Tutto in un'estate!, la recensione del film francese
Premiato a Cannes e ai César, il film dell'esordiente Louise Courvoisier prende un genere ben codificato del cinema francese e francofono e lo declina in chiave sorridente, colorata, quasi pop. La recensione di Tutto in un'estate di Federico Gironi
Mentre qui da noi, oramai, l’estate è torrida e violenta fino dai primi di giugno, quella vissuta dai protagonisti di Tutto in un’estate è dolce, piacevole, morbida e autentica. Un’estate che mantiene verdi i prati e i pascoli, che non soffoca, che non causa traspirazioni eccessive. D’altronde, siamo nel Giura, regione montana e rurale della Francia, al confine con la Svizzera, dove si producono vini notevoli, salsicce saporitissime e, soprattutto, un formaggio da favola che si chiama comté.
Vi chiederete forse cosa c’entri tutto questo, tutte queste notazioni climatico-geografiche con il film dell’esordiente Louise Courvoisier: c’entra, eccome. Perché il comté avrà un ruolo primario, eppure accessorio, nella trama, mentre i luoghi e le temperature sono anche uno specchio di uno stile e un registro. Così come lo sono le magliette dai colori forti (rosso, arancione…) che spesso indossa il protagonista del film, che si chiama Totone.
La trama del film è piuttosto semplice: Totone ha 18 anni, è un po’ uno sciamannato, ma quando il papà si schianta ubriaco contro un albero, rimane da solo a doversi prendere cura della sorellina, e dopo aver provato a lavorare con gente che non sopportava si fa venire un’idea: vincere i 30mila euro che vanno ogni anno al miglior comté prodotto.
Ora, già questo dettaglio finale fa capire come una trama che in qualche modo è o può suonare abbastanza tipica per un certo tipo di cinema, soprattutto francese e francofono, un cinema contrassegnato da un naturalismo abbastanza spoglio ma sempre pronto a mettere - magari blandamente - l’accento sul dramma, qui è trattata in modo diverso.

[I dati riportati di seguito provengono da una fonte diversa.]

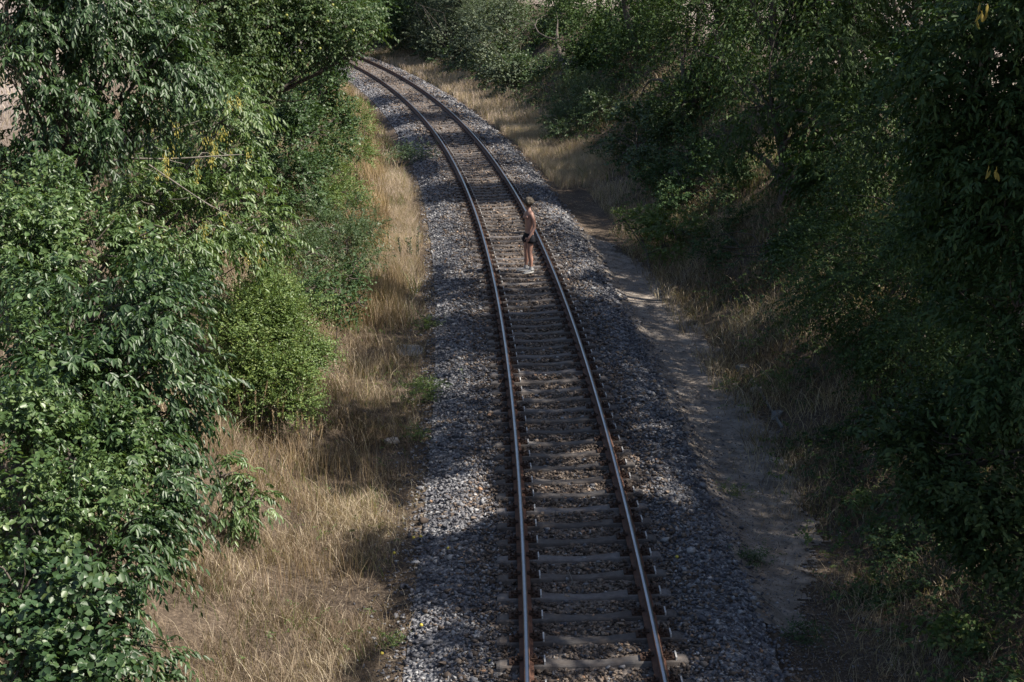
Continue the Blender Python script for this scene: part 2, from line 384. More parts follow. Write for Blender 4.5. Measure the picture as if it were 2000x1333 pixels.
# ------------------------------------------------------------------ ballast stones
def stone_variants(n, r):
    out = []
    for _ in range(n):
        bm = bmesh.new()
        for _ in range(9):
            v = r.normal(size=3); v /= np.linalg.norm(v); bm.verts.new(v * r.uniform(.75, 1.1))
        res = bmesh.ops.convex_hull(bm, input=bm.verts)
        bmesh.ops.delete(bm, geom=[e for e in res['geom_interior'] if isinstance(e, bmesh.types.BMVert)], context='VERTS')
        bmesh.ops.triangulate(bm, faces=bm.faces)
        bm.verts.index_update()
        out.append((np.array([v.co[:] for v in bm.verts]), np.array([[v.index for v in f.verts] for f in bm.faces]))); bm.free()
    return out
SV = stone_variants(14, np.random.default_rng(3))
def rot_mats(r, n):
    q = norm(r.normal(size=(n, 4))); a, b, c, d = q.T
    return np.stack([np.stack([1 - 2 * (c * c + d * d), 2 * (b * c - a * d), 2 * (b * d + a * c)], -1),
                     np.stack([2 * (b * c + a * d), 1 - 2 * (b * b + d * d), 2 * (c * d - a * b)], -1),
                     np.stack([2 * (b * d - a * c), 2 * (c * d + a * b), 1 - 2 * (b * b + c * c)], -1)], -2)
def stones(g, P, size, tint, r):
    which = r.integers(0, len(SV), len(P))
    for k, (V, F) in enumerate(SV):
        i = np.where(which == k)[0]
        if not len(i): continue
        R = rot_mats(r, len(i)); sc3 = size[i, None] * r.uniform(.55, 1.15, (len(i), 3))
        W = np.einsum('nij,vj->nvi', R, V) * 1.0
        W = W * sc3[:, None, :] * np.array([1, 1, .75]) + P[i][:, None]
        FF = F[None] + (np.arange(len(i)) * len(V))[:, None, None]
        g.add(W.reshape(-1, 3), FF.reshape(-1, 3), np.repeat(tint[i], len(V)))
def ballast():
    r = np.random.default_rng(11); g = Geo()
    for s0, s1, dens, sz in ((4.5, 16, 640, .033), (16, 30, 470, .035), (30, 50, 230, .042), (50, 105, 75, .058)):
        n = int((s1 - s0) * 5.0 * dens)
        s = r.uniform(s0, s1, n); t = r.uniform(-2.55, 2.55, n)
        t = np.where(np.abs(t) > 2.2, t + .16 * wob(s, t, 2.0), t)
        P = gpos(s, t); size = sz * r.lognormal(0, .28, n)
        P[:, 2] += r.uniform(-.3, .7, n) * size
        inner = np.abs(t) < .62; P[inner, 2] -= .012
        # the sleepers show: fewer stones where they lie
        fr = np.abs((s - 7.5889 + .3) % .6 - .3)
        on = (np.abs(t) < 1.12) & (fr < .125)
        keep = ~on
        near_rail = np.abs(np.abs(t) - .7525) < .125
        keep |= on & (r.random(n) < .05) & (np.abs(t) < .5)
        keep &= ~near_rail
        keep &= r.random(n) > np.clip((np.abs(t) - 2.12 - .12 * wob(s, t, 1.9) + .1 * (t < 0)) * 2.6, 0, .95)
        brown = r.random(n) < np.clip(1.25 - np.abs(t) * .62 + .3 * wob(s, t, 1.1), .06, .92)
        tint = np.where(brown, .52 + .48 * r.random(n) ** 1.3, .48 * r.random(n) ** 1.1)
        rusty = np.abs(np.abs(t) - .7525) < .30
        tint = np.where(rusty & (r.random(n) < .85), .52 + .16 * r.random(n), tint)
        stones(g, P[keep], size[keep], tint[keep], r)
    for s0, s1, n in ((6, 18, 9000), (18, 34, 9000)):
        s = r.uniform(s0, s1, n); t = 2.35 + np.abs(r.normal(0, .75, n)); s, t = s[t < 4.2], t[t < 4.2]
        P = gpos(s, t); P[:, 2] += .012; stones(g, P, .014 * r.lognormal(0, .4, len(s)), np.where(r.random(len(s)) < .5, .6 + .35 * r.random(len(s)), .45 * r.random(len(s))), r)
    n = 1500; s = r.uniform(4, 32, n); t = -2.2 - np.abs(r.normal(0, .35, n)); P = gpos(s, t); P[:, 2] += .01
    stones(g, P, .026 * r.lognormal(0, .35, n), .48 * r.random(n), r)
    o = link('ballast_gravel', g.mesh('ballast_gravel'), M['ballast'])
    tag(o, 'grey and rust brown crushed stone ballast round the track', 'gravel', kind='stuff')
ballast()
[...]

Ed è qui anche che tornano anche i colori forti delle t-shirt di Totone. Pur appartenendo a pieno titolo a quella citata linea di cinema, pur prendendo le mosse da quella tradizione e - attenzione - pur raccontando una storia che non è esente da drammi, Louise Courvoisier ha voluto dare, ed è stata capace di dare un tono che arriverei quasi a definire pop al suo film.
Un film che l’accento, quando lo mette, lo mette in maniera quasi controintuitiva sui sorrisi e suoi piccoli successi, più che sui drammi.
Perché certo, Totone prenderà delle belle batoste, ne combinerà di tutti i colori, ma quello che ci portiamo a casa - e che anche lui, in quanto protagonista di un racconto di formazione, porta a casa - sono le piccole e grandi conquiste, i sorrisi, i baci, il fare l’amore in mezzo al fieno, gli sguardi che sanciscono la pace con quegli amici del cuore, e con quella ragazza speciale, con cui sei finito in rotta per colpa della tua testa calda. E allora, raffreddata la testa, si può davvero cominciare una nuova vita. Una storia nuova, che Courvoisier, giustamente, lascia che sia solo dei suoi vivissimi e autentici personaggi.